> [EXERCISE INPUT]:
===
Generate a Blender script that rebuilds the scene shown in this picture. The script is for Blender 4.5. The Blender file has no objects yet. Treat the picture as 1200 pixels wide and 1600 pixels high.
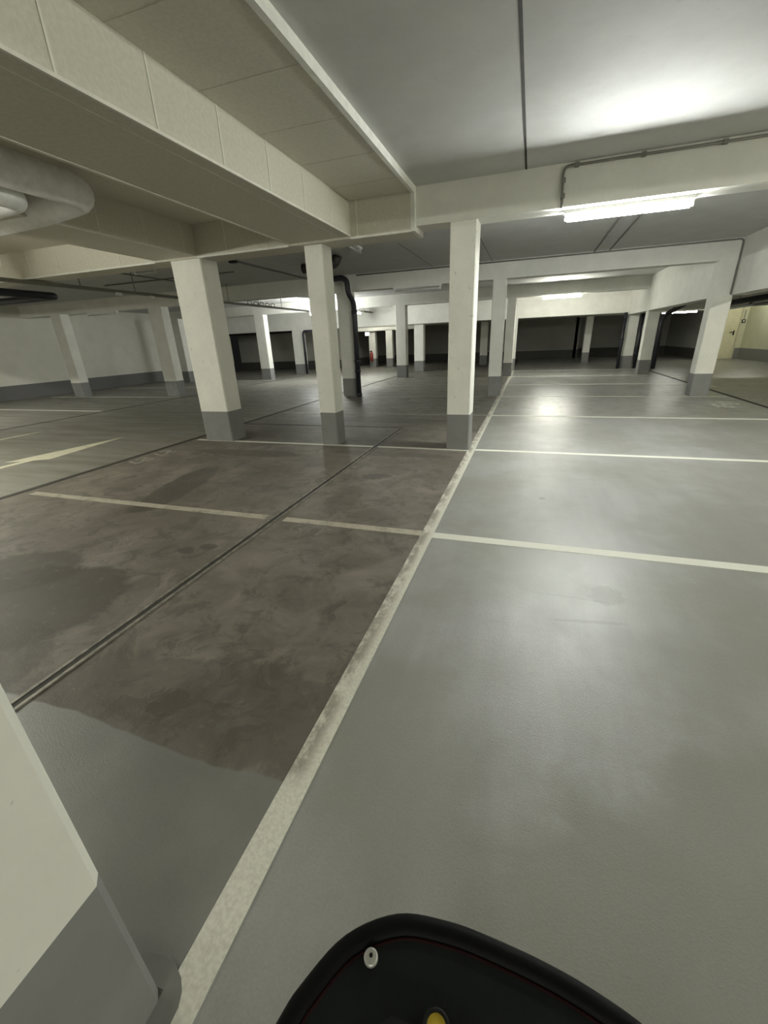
import bpy, math, random
from mathutils import Vector, Matrix
random.seed(4)
S = bpy.context.scene
COL = S.collection

# ------------------------------------------------------------------ camera
CAM = (0.0, 0.0, 1.30)
AX = (0.94907321, 0.31260354, -0.03923092)
UP = (-0.08543899, 0.37522761, 0.92298669)
FW = (-0.30324943, 0.87263009, -0.382827)
cd = bpy.data.cameras.new('camera')
cd.sensor_fit = 'VERTICAL'
cd.sensor_height = 36.0
cd.sensor_width = 27.0
cd.lens = 646.03 / 1600 * 36.0
cd.clip_start = 0.02
cd.clip_end = 200
cam = bpy.data.objects.new('camera', cd)
COL.objects.link(cam)
m = Matrix.Identity(4)
for i in range(3):
    m[i][0] = AX[i]; m[i][1] = UP[i]; m[i][2] = -FW[i]; m[i][3] = CAM[i]
cam.matrix_world = m
S.camera = cam

# ------------------------------------------------------------------ world, exposure, lamp brightness
w = bpy.data.worlds.new('garage_air')
S.world = w
w.use_nodes = True
w.node_tree.nodes['Background'].inputs[0].default_value = (0.6, 0.65, 0.6, 1)
w.node_tree.nodes['Background'].inputs[1].default_value = 0.01
S.view_settings.view_transform = 'Standard'
S.view_settings.look = 'None'
S.view_settings.gamma = 1.0
S.view_settings.use_curve_mapping = False
S.view_settings.exposure = 0.0
S.cycles.max_bounces = 12
S.cycles.diffuse_bounces = 8
S.cycles.glossy_bounces = 4
S.cycles.use_denoising = True
S.cycles.caustics_reflective = False
S.cycles.caustics_refractive = False
TUBE = 170.0          # radiance of a burning fluorescent tube
COOL = (0.97, 1.0, 0.95, 1)
WARM = (1.0, 0.995, 0.87, 1)

# ------------------------------------------------------------------ node helpers
class NT:
    def __init__(s, name):
        s.m = bpy.data.materials.new(name); s.m.use_nodes = True
        s.t = s.m.node_tree; s.p = s.t.nodes['Principled BSDF']
        s.pos = s.t.nodes.new('ShaderNodeNewGeometry').outputs['Position']
        sx = s.t.nodes.new('ShaderNodeSeparateXYZ'); s.t.links.new(s.pos, sx.inputs[0])
        s.x, s.y, s.z = sx.outputs
    def put(s, inp, v):
        if isinstance(v, bpy.types.NodeSocket): s.t.links.new(v, inp)
        elif isinstance(v, (tuple, list)) and len(v) == 3 and inp.type == 'RGBA': inp.default_value = (*v, 1)
        else: inp.default_value = v
    def math(s, op, a, b=0.0, c=0.0):
        n = s.t.nodes.new('ShaderNodeMath'); n.operation = op
        s.put(n.inputs[0], a); s.put(n.inputs[1], b); s.put(n.inputs[2], c)
        return n.outputs[0]
    def step(s, v, a, b, lo=0.0, hi=1.0):
        n = s.t.nodes.new('ShaderNodeMapRange'); n.interpolation_type = 'SMOOTHSTEP'
        s.put(n.inputs['Value'], v)
        if a > b: a, b, lo, hi = b, a, hi, lo
        n.inputs['From Min'].default_value = a; n.inputs['From Max'].default_value = b
        n.inputs['To Min'].default_value = lo; n.inputs['To Max'].default_value = hi
        return n.outputs[0]
    def mix(s, f, a, b, mode='MIX'):
        n = s.t.nodes.new('ShaderNodeMix'); n.data_type = 'RGBA'; n.blend_type = mode
        s.put(n.inputs[0], f); s.put(n.inputs[6], a); s.put(n.inputs[7], b)
        return n.outputs[2]
    def noise(s, scale, detail=4.0, rough=0.55, stretch=None, off=(0, 0, 0), dist=0.0):
        n = s.t.nodes.new('ShaderNodeTexNoise')
        mp = s.t.nodes.new('ShaderNodeMapping'); s.t.links.new(s.pos, mp.inputs[0])
        mp.inputs['Scale'].default_value = stretch or (1, 1, 1); mp.inputs['Location'].default_value = off
        s.t.links.new(mp.outputs[0], n.inputs['Vector'])
        n.inputs['Scale'].default_value = scale; n.inputs['Detail'].default_value = detail
        n.inputs['Roughness'].default_value = rough; n.inputs['Distortion'].default_value = dist
        return n.outputs[0]
    def bump(s, h, strength=0.1, dist=0.01):
        n = s.t.nodes.new('ShaderNodeBump'); n.inputs['Strength'].default_value = strength
        n.inputs['Distance'].default_value = dist; s.put(n.inputs['Height'], h)
        s.t.links.new(n.outputs[0], s.p.inputs['Normal'])
    def done(s, col, rough=0.7, metal=0.0, spec=0.5):
        s.put(s.p.inputs['Base Color'], col); s.put(s.p.inputs['Roughness'], rough)
        s.p.inputs['Metallic'].default_value = metal; s.p.inputs['Specular IOR Level'].default_value = spec
        return s.m

def plain(name, c, rough=0.6, metal=0.0, var=0.06, scale=12, bump=0.0, spec=0.5):
    n = NT(name)
    f = n.noise(scale, 5, 0.6)
    col = n.mix(n.step(f, 0.3, 0.7), tuple(v * (1 - var) for v in c), tuple(min(1, v * (1 + var)) for v in c))
    if bump: n.bump(n.noise(scale * 8, 4), bump, 0.004)
    return n.done(col, rough, metal, spec)

def painted(name, c, speck=0.5):
    """painted concrete: faint roller mottling, a few dark blow-holes"""
    n = NT(name)
    f = n.noise(3, 6, 0.65); g = n.noise(60, 2, 0.5)
    col = n.mix(n.step(f, 0.25, 0.75), tuple(v * 0.93 for v in c), tuple(min(1, v * 1.04) for v in c))
    hole = n.step(n.noise(34, 1, 0.3, off=(3, 1, 7)), 0.745, 0.775)
    col = n.mix(n.math('MULTIPLY', hole, speck), col, tuple(v * 0.45 for v in c))
    n.bump(g, 0.12, 0.003)
    return n.done(col, 0.75, 0, 0.3)

def banded(name, c, band, z=0.435):
    n = NT(name)
    f = n.noise(1.5, 6, 0.6)
    top = n.mix(n.step(f, 0.25, 0.75), tuple(v * 0.93 for v in c), tuple(min(1, v * 1.04) for v in c))
    k = n.step(n.z, z - 0.002, z + 0.002)
    n.bump(n.noise(50, 3), 0.1, 0.003)
    return n.done(n.mix(k, band, top), 0.75, 0, 0.3)

WHITE = (0.74, 0.735, 0.68)
GREY = (0.215, 0.215, 0.212)
M = {}
M['pillar'] = painted('pillar_white_paint', WHITE)
M['band'] = plain('pillar_grey_paint', GREY, 0.75, var=0.05, scale=6, spec=0.2)
M['beam'] = painted('beam_white_paint', (0.76, 0.755, 0.70), 0.2)
M['ceil'] = painted('ceiling_white_paint', (0.53, 0.53, 0.515), 0.12)
M['wall'] = banded('wall_white_over_grey', (0.66, 0.65, 0.58), (0.15, 0.15, 0.15))
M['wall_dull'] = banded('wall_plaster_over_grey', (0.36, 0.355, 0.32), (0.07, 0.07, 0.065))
M['wall_cream'] = banded('wall_cream_over_grey', (0.60, 0.60, 0.43), (0.20, 0.20, 0.18))
M['clad'] = plain('insulation_board', (0.60, 0.58, 0.50), 0.9, var=0.05, scale=40, bump=0.15, spec=0.2)
M['joint'] = plain('board_joint_filler', (0.72, 0.71, 0.64), 0.9, spec=0.2)
M['edge'] = plain('board_edge_paint', (0.74, 0.74, 0.69), 0.8, spec=0.2)
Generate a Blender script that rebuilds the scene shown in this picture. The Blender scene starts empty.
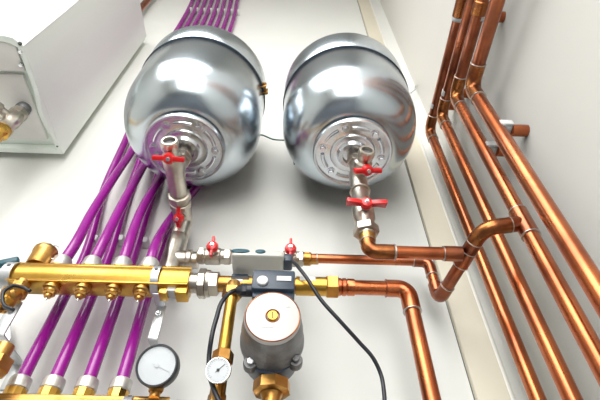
===
Exactly reproduce the run of lines from the start of the listing through the line with "COL = S.collection", inclusive; pictures are not copied.

> [THE RESPONSE]:
Generate a Blender script that rebuilds the scene shown in this picture. The script is for Blender 4.5. The Blender file has no objects yet. Treat the picture as 1200 pixels wide and 1600 pixels high.
import bpy, math, random
from mathutils import Vector, Matrix
random.seed(4)
S = bpy.context.scene
COL = S.collection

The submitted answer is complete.